Task objective: Locate the line that contains "The Blender Python". Reproduce it and all following lines up to the end of the material, exactly and with nothing added.

Input rows:
══════

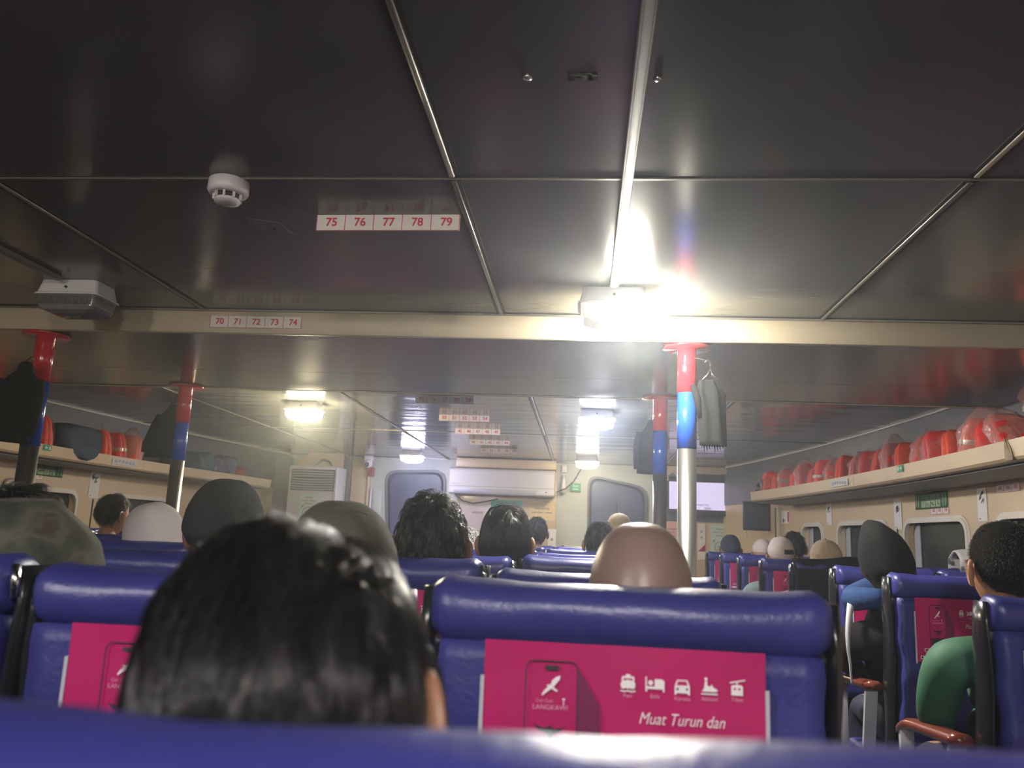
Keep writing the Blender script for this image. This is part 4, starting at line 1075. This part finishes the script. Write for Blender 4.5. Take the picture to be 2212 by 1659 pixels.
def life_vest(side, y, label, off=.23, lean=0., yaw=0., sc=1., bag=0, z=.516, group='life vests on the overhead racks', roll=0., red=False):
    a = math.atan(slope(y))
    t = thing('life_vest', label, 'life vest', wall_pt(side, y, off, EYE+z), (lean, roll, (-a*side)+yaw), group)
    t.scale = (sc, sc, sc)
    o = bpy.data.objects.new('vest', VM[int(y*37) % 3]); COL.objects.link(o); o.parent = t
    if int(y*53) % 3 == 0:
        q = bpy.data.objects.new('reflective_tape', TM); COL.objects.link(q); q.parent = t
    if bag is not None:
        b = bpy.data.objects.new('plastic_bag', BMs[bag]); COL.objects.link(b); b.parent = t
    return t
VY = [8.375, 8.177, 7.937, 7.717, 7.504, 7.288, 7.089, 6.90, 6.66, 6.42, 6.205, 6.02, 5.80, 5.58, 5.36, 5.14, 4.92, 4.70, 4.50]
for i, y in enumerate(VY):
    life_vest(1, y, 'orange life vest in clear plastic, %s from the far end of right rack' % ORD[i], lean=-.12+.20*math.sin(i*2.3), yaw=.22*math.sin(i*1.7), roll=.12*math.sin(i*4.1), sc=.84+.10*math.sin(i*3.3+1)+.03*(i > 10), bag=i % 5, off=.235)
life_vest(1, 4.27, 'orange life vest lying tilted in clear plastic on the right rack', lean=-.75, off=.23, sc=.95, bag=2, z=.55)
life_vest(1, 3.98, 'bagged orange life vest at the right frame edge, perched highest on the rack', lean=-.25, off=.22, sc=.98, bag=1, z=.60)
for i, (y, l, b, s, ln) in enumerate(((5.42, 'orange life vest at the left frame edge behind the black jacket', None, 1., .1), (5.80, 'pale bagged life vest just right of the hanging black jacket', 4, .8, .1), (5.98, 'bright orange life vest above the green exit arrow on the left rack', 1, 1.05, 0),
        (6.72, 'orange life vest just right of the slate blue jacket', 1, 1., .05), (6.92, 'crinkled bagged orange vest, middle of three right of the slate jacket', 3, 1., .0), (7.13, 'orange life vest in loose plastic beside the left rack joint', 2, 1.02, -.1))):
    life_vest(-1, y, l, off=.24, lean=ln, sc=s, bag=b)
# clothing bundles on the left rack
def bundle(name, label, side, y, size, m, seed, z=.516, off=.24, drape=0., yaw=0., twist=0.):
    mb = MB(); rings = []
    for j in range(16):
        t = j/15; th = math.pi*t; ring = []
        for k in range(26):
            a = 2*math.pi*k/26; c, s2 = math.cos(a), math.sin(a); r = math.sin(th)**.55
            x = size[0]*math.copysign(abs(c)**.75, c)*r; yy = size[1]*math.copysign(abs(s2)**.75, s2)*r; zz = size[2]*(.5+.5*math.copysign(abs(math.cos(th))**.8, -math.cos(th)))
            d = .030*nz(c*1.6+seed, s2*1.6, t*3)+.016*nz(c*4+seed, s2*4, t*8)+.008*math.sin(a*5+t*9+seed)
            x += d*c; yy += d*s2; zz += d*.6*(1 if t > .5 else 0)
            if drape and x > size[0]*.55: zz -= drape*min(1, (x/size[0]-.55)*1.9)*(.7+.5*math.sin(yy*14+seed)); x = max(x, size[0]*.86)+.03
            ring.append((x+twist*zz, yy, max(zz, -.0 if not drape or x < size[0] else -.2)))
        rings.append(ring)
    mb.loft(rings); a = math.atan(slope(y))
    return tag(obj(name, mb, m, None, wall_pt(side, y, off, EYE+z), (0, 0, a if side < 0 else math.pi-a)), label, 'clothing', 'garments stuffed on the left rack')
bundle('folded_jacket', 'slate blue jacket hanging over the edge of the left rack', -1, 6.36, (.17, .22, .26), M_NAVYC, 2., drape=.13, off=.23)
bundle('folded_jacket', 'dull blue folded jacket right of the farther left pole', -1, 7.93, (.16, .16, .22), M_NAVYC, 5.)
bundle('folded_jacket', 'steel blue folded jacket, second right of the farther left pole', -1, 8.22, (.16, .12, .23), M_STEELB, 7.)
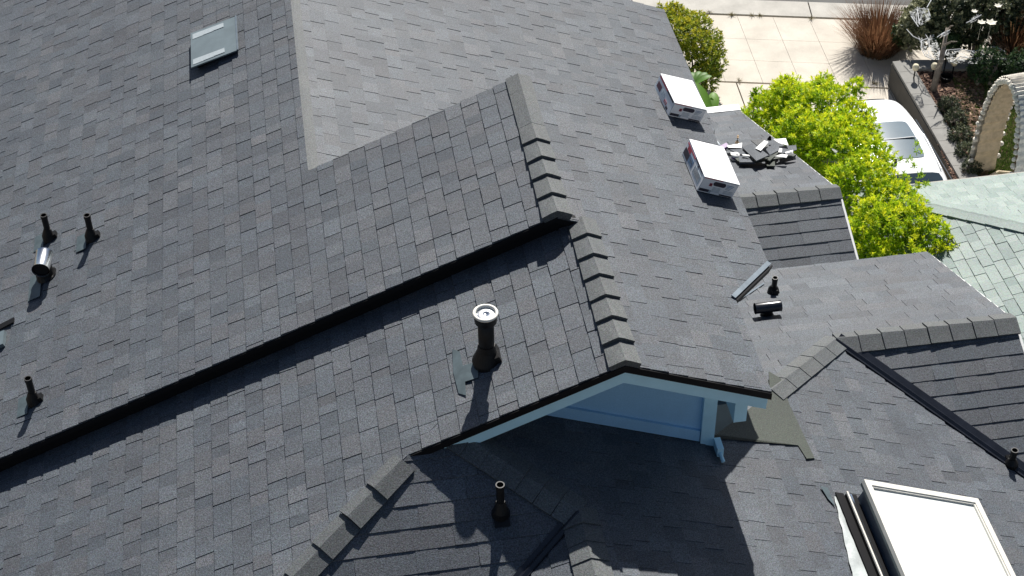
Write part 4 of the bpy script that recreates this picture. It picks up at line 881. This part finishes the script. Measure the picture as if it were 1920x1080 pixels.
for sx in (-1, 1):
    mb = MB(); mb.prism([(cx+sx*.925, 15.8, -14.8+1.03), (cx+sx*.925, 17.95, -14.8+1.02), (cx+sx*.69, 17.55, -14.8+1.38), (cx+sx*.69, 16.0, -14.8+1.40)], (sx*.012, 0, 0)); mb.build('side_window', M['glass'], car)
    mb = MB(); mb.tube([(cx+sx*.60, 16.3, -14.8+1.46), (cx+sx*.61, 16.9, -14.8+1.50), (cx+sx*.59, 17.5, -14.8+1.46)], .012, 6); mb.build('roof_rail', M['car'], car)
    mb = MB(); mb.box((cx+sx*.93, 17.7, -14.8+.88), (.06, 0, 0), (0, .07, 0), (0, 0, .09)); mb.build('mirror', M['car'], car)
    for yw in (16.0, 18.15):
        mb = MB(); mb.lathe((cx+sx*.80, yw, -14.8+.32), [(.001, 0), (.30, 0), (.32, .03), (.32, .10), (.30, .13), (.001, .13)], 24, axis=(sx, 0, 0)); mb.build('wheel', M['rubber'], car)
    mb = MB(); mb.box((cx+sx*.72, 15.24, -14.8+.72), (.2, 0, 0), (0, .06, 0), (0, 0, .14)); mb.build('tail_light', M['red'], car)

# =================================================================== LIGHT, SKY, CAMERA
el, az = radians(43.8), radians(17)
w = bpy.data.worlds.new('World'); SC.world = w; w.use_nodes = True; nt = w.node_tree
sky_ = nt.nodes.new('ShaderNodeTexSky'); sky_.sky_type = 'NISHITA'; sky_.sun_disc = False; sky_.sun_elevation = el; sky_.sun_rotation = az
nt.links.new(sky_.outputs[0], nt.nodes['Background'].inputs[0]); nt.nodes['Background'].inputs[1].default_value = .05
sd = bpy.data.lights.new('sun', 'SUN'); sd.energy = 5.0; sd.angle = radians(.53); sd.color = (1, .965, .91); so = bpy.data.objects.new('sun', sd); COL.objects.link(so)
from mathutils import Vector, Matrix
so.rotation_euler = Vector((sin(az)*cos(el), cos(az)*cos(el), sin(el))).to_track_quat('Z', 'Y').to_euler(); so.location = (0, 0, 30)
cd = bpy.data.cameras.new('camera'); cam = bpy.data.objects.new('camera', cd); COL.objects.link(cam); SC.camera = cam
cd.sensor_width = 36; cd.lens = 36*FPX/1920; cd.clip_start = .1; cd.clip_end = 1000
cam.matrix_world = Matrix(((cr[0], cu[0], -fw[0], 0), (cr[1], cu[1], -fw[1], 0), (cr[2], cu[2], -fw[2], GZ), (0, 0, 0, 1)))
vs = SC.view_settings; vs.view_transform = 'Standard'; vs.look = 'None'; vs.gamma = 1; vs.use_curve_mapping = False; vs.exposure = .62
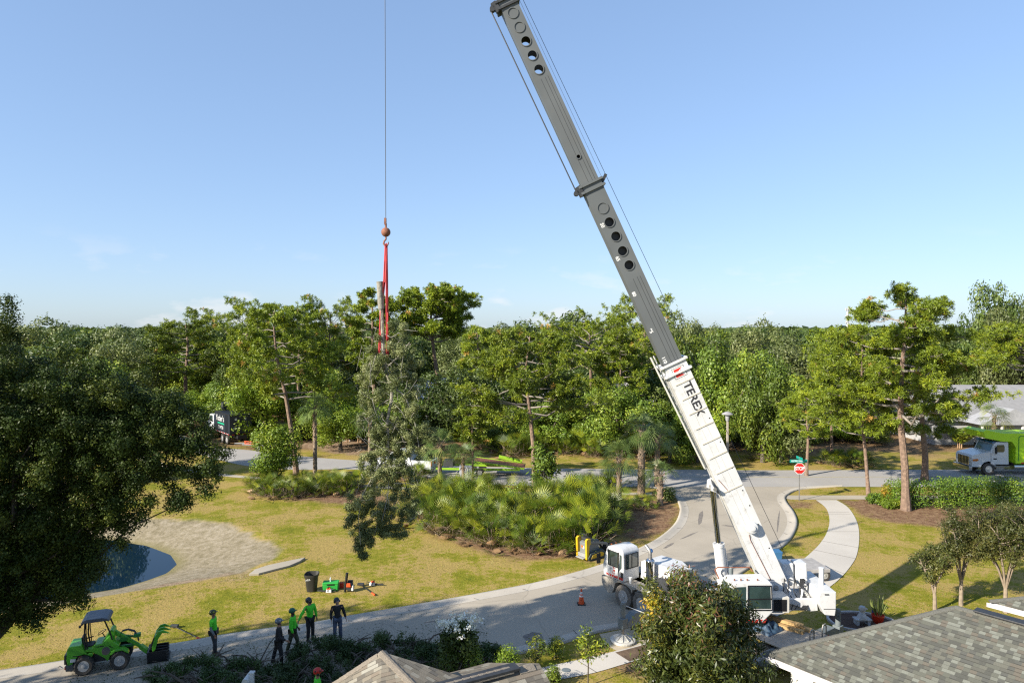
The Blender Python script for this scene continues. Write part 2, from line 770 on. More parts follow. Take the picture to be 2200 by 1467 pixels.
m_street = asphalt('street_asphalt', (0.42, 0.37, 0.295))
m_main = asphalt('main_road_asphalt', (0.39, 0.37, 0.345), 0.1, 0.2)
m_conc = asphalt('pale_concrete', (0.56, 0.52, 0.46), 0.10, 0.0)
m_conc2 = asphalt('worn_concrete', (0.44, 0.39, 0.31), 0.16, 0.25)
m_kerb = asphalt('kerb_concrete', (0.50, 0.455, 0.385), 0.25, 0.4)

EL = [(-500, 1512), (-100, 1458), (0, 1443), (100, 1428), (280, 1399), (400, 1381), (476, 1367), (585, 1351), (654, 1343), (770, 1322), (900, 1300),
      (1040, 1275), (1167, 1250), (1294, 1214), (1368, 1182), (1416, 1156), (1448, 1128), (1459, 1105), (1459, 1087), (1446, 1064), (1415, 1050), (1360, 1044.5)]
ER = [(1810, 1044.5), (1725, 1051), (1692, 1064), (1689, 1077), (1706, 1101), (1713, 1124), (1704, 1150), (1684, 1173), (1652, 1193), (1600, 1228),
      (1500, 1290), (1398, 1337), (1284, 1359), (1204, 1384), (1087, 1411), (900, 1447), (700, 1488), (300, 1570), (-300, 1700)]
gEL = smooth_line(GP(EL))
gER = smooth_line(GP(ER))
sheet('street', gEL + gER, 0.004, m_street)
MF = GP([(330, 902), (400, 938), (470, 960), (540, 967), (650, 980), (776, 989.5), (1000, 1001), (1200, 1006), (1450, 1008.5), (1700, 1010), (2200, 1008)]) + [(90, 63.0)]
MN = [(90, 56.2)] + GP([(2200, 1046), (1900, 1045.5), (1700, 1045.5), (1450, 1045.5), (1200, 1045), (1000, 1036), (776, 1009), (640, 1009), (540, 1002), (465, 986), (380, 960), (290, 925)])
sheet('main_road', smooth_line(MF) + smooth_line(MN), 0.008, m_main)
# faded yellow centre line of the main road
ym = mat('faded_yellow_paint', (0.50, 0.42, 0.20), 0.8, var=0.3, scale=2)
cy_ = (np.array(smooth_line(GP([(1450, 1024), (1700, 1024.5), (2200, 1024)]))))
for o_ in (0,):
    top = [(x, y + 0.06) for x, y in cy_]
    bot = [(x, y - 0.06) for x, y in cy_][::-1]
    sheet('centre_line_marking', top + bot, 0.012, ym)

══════

Output of the task:
The Blender Python script for this scene continues. Write part 2, from line 770 on. More parts follow. Take the picture to be 2200 by 1467 pixels.
m_street = asphalt('street_asphalt', (0.42, 0.37, 0.295))
m_main = asphalt('main_road_asphalt', (0.39, 0.37, 0.345), 0.1, 0.2)
m_conc = asphalt('pale_concrete', (0.56, 0.52, 0.46), 0.10, 0.0)
m_conc2 = asphalt('worn_concrete', (0.44, 0.39, 0.31), 0.16, 0.25)
m_kerb = asphalt('kerb_concrete', (0.50, 0.455, 0.385), 0.25, 0.4)

EL = [(-500, 1512), (-100, 1458), (0, 1443), (100, 1428), (280, 1399), (400, 1381), (476, 1367), (585, 1351), (654, 1343), (770, 1322), (900, 1300),
      (1040, 1275), (1167, 1250), (1294, 1214), (1368, 1182), (1416, 1156), (1448, 1128), (1459, 1105), (1459, 1087), (1446, 1064), (1415, 1050), (1360, 1044.5)]
ER = [(1810, 1044.5), (1725, 1051), (1692, 1064), (1689, 1077), (1706, 1101), (1713, 1124), (1704, 1150), (1684, 1173), (1652, 1193), (1600, 1228),
      (1500, 1290), (1398, 1337), (1284, 1359), (1204, 1384), (1087, 1411), (900, 1447), (700, 1488), (300, 1570), (-300, 1700)]
gEL = smooth_line(GP(EL))
gER = smooth_line(GP(ER))
sheet('street', gEL + gER, 0.004, m_street)
MF = GP([(330, 902), (400, 938), (470, 960), (540, 967), (650, 980), (776, 989.5), (1000, 1001), (1200, 1006), (1450, 1008.5), (1700, 1010), (2200, 1008)]) + [(90, 63.0)]
MN = [(90, 56.2)] + GP([(2200, 1046), (1900, 1045.5), (1700, 1045.5), (1450, 1045.5), (1200, 1045), (1000, 1036), (776, 1009), (640, 1009), (540, 1002), (465, 986), (380, 960), (290, 925)])
sheet('main_road', smooth_line(MF) + smooth_line(MN), 0.008, m_main)
# faded yellow centre line of the main road
ym = mat('faded_yellow_paint', (0.50, 0.42, 0.20), 0.8, var=0.3, scale=2)
cy_ = (np.array(smooth_line(GP([(1450, 1024), (1700, 1024.5), (2200, 1024)]))))
for o_ in (0,):
    top = [(x, y + 0.06) for x, y in cy_]
    bot = [(x, y - 0.06) for x, y in cy_][::-1]
    sheet('centre_line_marking', top + bot, 0.012, ym)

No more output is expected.